Brilliantly marketed off the pitch, Saracens are a beacon of the professional era; raising the average attendance at Vicarage Road from around 2,000 to about 10,000. However, he still doesn't know where the supporters' penchant for wearing "the Fez" comes from, nor the synchronised hand-waving known as "the vibes" whenever Michael Lynagh takes a place kick.

Within the dressing-room, there's clearly something special there as well. Lynagh and Phillippe Sella muck in with the rest of them, and have a Twickenham Cup final as a swansong along with their pursuit of Newcastle for the league title.

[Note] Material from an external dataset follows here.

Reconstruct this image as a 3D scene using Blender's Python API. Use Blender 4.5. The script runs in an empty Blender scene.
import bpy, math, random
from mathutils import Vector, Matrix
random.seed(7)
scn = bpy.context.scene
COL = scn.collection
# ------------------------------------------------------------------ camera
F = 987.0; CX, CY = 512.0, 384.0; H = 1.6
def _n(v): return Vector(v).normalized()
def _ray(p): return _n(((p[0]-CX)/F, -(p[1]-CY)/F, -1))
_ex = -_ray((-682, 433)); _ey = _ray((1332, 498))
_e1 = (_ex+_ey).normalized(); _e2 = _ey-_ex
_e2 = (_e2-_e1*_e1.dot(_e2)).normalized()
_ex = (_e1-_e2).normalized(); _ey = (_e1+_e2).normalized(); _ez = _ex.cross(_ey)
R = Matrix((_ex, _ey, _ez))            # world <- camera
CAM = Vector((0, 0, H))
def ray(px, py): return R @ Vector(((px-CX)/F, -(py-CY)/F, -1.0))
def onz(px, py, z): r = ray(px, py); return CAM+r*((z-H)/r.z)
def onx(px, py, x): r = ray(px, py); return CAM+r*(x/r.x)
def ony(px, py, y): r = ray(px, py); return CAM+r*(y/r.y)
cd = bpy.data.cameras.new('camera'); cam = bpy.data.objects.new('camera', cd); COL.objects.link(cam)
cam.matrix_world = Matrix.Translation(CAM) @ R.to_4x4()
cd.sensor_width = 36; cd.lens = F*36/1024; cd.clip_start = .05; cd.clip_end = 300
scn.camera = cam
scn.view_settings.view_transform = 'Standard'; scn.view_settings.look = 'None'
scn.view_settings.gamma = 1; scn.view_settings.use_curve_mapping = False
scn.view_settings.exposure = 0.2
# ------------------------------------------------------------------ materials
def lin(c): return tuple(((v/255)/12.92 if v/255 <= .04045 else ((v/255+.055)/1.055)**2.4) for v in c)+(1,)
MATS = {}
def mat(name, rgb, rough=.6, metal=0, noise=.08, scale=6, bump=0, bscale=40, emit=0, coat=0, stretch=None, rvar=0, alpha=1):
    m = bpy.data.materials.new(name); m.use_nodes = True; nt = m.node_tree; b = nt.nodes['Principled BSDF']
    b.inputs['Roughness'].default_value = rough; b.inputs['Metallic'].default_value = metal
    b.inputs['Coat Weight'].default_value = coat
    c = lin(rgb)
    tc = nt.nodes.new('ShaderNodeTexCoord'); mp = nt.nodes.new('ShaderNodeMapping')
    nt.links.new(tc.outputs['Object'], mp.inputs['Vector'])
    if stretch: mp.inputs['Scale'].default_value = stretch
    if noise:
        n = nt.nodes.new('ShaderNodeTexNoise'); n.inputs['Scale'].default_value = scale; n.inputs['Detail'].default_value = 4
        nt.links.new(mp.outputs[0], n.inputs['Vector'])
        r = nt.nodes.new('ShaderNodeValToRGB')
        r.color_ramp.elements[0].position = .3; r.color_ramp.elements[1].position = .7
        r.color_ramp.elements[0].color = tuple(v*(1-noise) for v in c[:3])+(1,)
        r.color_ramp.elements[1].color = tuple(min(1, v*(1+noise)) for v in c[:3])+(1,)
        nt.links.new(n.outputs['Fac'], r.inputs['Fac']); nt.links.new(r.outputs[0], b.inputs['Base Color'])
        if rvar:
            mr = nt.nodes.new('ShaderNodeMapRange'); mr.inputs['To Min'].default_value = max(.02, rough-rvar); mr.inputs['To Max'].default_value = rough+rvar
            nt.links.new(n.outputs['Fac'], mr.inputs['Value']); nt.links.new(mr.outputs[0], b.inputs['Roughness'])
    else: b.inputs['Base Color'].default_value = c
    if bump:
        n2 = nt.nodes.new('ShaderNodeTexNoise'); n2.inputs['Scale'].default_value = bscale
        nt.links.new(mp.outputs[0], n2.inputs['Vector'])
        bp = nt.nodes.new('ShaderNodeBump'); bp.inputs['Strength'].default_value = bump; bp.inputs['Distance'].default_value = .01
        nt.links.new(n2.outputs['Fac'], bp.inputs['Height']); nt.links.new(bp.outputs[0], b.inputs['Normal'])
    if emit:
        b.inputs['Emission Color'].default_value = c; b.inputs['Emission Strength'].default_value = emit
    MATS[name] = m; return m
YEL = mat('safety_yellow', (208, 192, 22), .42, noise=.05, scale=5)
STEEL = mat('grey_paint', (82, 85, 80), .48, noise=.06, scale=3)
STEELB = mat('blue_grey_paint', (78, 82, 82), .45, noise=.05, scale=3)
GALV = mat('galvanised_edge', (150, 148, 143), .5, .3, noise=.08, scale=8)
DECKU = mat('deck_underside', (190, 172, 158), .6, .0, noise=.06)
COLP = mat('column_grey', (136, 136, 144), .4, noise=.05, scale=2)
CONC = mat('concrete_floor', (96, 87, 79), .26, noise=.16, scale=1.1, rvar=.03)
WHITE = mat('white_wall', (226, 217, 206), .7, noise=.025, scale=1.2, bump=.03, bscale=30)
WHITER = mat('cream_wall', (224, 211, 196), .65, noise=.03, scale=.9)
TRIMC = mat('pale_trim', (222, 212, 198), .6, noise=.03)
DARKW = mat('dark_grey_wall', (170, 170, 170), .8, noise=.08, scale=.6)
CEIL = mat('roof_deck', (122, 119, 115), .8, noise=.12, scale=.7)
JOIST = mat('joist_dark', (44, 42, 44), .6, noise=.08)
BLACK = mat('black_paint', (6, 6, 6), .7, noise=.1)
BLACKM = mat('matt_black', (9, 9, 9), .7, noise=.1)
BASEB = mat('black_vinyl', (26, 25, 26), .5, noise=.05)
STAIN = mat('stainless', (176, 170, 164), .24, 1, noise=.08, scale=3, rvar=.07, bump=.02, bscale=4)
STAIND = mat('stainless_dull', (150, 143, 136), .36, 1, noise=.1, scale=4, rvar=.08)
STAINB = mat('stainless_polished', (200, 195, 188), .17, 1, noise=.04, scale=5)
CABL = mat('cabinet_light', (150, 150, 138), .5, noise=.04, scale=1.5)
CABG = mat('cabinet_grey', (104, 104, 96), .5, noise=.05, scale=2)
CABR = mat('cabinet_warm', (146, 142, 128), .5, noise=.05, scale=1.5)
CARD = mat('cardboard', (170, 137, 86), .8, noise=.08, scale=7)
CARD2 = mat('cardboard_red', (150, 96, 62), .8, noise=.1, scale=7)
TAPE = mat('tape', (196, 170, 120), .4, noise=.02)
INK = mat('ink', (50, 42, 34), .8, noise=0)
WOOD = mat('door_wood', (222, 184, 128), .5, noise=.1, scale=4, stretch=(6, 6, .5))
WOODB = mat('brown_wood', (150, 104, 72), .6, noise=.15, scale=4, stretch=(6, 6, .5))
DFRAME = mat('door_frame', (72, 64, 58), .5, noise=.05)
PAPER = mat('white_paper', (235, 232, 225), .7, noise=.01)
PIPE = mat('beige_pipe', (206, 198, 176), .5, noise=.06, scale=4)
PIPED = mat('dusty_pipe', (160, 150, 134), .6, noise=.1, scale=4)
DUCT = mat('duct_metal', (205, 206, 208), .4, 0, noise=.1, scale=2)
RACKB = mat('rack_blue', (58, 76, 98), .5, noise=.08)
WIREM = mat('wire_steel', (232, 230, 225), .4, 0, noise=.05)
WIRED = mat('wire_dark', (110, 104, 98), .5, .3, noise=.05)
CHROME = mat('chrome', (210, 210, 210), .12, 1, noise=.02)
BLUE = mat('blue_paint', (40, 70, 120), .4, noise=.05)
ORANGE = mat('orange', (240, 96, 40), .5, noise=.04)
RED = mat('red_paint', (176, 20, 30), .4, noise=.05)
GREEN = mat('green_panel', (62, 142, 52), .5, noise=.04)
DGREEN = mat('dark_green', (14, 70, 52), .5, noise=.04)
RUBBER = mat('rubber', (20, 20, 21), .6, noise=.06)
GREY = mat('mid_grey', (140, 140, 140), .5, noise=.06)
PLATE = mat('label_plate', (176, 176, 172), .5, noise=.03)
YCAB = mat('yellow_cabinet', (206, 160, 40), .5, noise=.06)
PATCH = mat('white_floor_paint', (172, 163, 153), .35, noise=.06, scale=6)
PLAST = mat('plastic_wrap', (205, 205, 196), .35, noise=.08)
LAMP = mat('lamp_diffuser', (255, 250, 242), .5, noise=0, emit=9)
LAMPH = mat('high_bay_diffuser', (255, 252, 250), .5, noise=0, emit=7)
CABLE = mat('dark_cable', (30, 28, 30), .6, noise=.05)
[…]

Yet despite his membership of the Lions' Irish quartet, aka the Awesome Foursome, Wallace sees Sella, Lynagh and Francois Pienaar being submerged every time they go out and concludes: "I like my anonymity."

Playing within the English set-up should assist Wallace and the English-based Irish players this afternoon. "It will remove any sense of awe we have had. We've got to get up in their faces like we did against France. If we play like we did that day, and make sure it's a tight game, we have a chance."

For the pre-match pageant, it'll be interesting to see how far he keeps his distance from the right-winger. Mind you, while he might be able to beat up his older brother now, Richard would have no bother catching him.

Paul Wallace's standard reply to the stark contrast provided by international brothers on the wing and at prop is that he was quicker to the dinner table. But, as every parent of budding young rugby players would like to know, what was it that Greta put on the kitchen table?

"Spuds, spuds and lots more mashed spuds," reveals the tighthead. "The usual Irish diet." So there's the secret.